▶ _To be done_: Your task is to retype each line of the data below exactly.

Records from a data source:

* * * *

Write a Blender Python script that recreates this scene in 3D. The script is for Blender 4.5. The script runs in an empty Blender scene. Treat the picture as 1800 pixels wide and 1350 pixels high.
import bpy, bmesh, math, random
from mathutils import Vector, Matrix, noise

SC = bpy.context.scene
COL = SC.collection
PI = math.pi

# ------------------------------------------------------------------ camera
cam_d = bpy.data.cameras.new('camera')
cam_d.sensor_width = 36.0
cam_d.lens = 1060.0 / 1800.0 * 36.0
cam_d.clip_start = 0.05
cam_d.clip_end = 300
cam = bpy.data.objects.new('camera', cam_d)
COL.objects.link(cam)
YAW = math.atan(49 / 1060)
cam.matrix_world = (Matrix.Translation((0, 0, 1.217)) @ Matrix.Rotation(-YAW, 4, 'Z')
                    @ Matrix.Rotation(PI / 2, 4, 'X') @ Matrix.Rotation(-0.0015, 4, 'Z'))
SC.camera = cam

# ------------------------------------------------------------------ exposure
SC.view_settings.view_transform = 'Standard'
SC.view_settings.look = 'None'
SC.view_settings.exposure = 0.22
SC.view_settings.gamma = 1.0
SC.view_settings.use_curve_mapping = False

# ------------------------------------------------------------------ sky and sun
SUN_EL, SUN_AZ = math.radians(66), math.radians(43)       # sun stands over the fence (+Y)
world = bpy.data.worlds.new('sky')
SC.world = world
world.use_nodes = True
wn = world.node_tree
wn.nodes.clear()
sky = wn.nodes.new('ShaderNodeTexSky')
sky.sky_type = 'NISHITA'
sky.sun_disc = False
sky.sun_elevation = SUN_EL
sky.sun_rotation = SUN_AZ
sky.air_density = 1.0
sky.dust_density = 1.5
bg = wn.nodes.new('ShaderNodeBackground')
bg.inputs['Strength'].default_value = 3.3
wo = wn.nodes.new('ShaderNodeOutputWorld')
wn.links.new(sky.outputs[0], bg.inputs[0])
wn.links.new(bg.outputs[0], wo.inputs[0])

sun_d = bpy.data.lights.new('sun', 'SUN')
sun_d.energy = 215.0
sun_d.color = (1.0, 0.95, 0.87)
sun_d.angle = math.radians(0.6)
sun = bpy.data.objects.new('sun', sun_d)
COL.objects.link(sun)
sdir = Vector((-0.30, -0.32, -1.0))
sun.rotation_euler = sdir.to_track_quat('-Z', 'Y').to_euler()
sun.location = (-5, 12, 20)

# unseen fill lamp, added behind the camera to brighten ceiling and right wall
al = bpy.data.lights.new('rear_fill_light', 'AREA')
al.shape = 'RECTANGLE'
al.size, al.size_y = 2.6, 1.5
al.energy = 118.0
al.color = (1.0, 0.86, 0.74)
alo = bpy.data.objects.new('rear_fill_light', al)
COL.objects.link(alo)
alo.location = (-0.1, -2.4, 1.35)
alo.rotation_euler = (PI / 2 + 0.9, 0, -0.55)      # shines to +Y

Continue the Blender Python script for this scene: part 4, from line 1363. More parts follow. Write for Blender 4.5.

* * * *

▶ _Solved exercise_:
Write a Blender Python script that recreates this scene in 3D. The script is for Blender 4.5. The script runs in an empty Blender scene. Treat the picture as 1800 pixels wide and 1350 pixels high.
import bpy, bmesh, math, random
from mathutils import Vector, Matrix, noise

SC = bpy.context.scene
COL = SC.collection
PI = math.pi

# ------------------------------------------------------------------ camera
cam_d = bpy.data.cameras.new('camera')
cam_d.sensor_width = 36.0
cam_d.lens = 1060.0 / 1800.0 * 36.0
cam_d.clip_start = 0.05
cam_d.clip_end = 300
cam = bpy.data.objects.new('camera', cam_d)
COL.objects.link(cam)
YAW = math.atan(49 / 1060)
cam.matrix_world = (Matrix.Translation((0, 0, 1.217)) @ Matrix.Rotation(-YAW, 4, 'Z')
                    @ Matrix.Rotation(PI / 2, 4, 'X') @ Matrix.Rotation(-0.0015, 4, 'Z'))
SC.camera = cam

# ------------------------------------------------------------------ exposure
SC.view_settings.view_transform = 'Standard'
SC.view_settings.look = 'None'
SC.view_settings.exposure = 0.22
SC.view_settings.gamma = 1.0
SC.view_settings.use_curve_mapping = False

# ------------------------------------------------------------------ sky and sun
SUN_EL, SUN_AZ = math.radians(66), math.radians(43)       # sun stands over the fence (+Y)
world = bpy.data.worlds.new('sky')
SC.world = world
world.use_nodes = True
wn = world.node_tree
wn.nodes.clear()
sky = wn.nodes.new('ShaderNodeTexSky')
sky.sky_type = 'NISHITA'
sky.sun_disc = False
sky.sun_elevation = SUN_EL
sky.sun_rotation = SUN_AZ
sky.air_density = 1.0
sky.dust_density = 1.5
bg = wn.nodes.new('ShaderNodeBackground')
bg.inputs['Strength'].default_value = 3.3
wo = wn.nodes.new('ShaderNodeOutputWorld')
wn.links.new(sky.outputs[0], bg.inputs[0])
wn.links.new(bg.outputs[0], wo.inputs[0])

sun_d = bpy.data.lights.new('sun', 'SUN')
sun_d.energy = 215.0
sun_d.color = (1.0, 0.95, 0.87)
sun_d.angle = math.radians(0.6)
sun = bpy.data.objects.new('sun', sun_d)
COL.objects.link(sun)
sdir = Vector((-0.30, -0.32, -1.0))
sun.rotation_euler = sdir.to_track_quat('-Z', 'Y').to_euler()
sun.location = (-5, 12, 20)

# unseen fill lamp, added behind the camera to brighten ceiling and right wall
al = bpy.data.lights.new('rear_fill_light', 'AREA')
al.shape = 'RECTANGLE'
al.size, al.size_y = 2.6, 1.5
al.energy = 118.0
al.color = (1.0, 0.86, 0.74)
alo = bpy.data.objects.new('rear_fill_light', al)
COL.objects.link(alo)
alo.location = (-0.1, -2.4, 1.35)
alo.rotation_euler = (PI / 2 + 0.9, 0, -0.55)      # shines to +Y

Continue the Blender Python script for this scene: part 4, from line 1363. More parts follow. Write for Blender 4.5.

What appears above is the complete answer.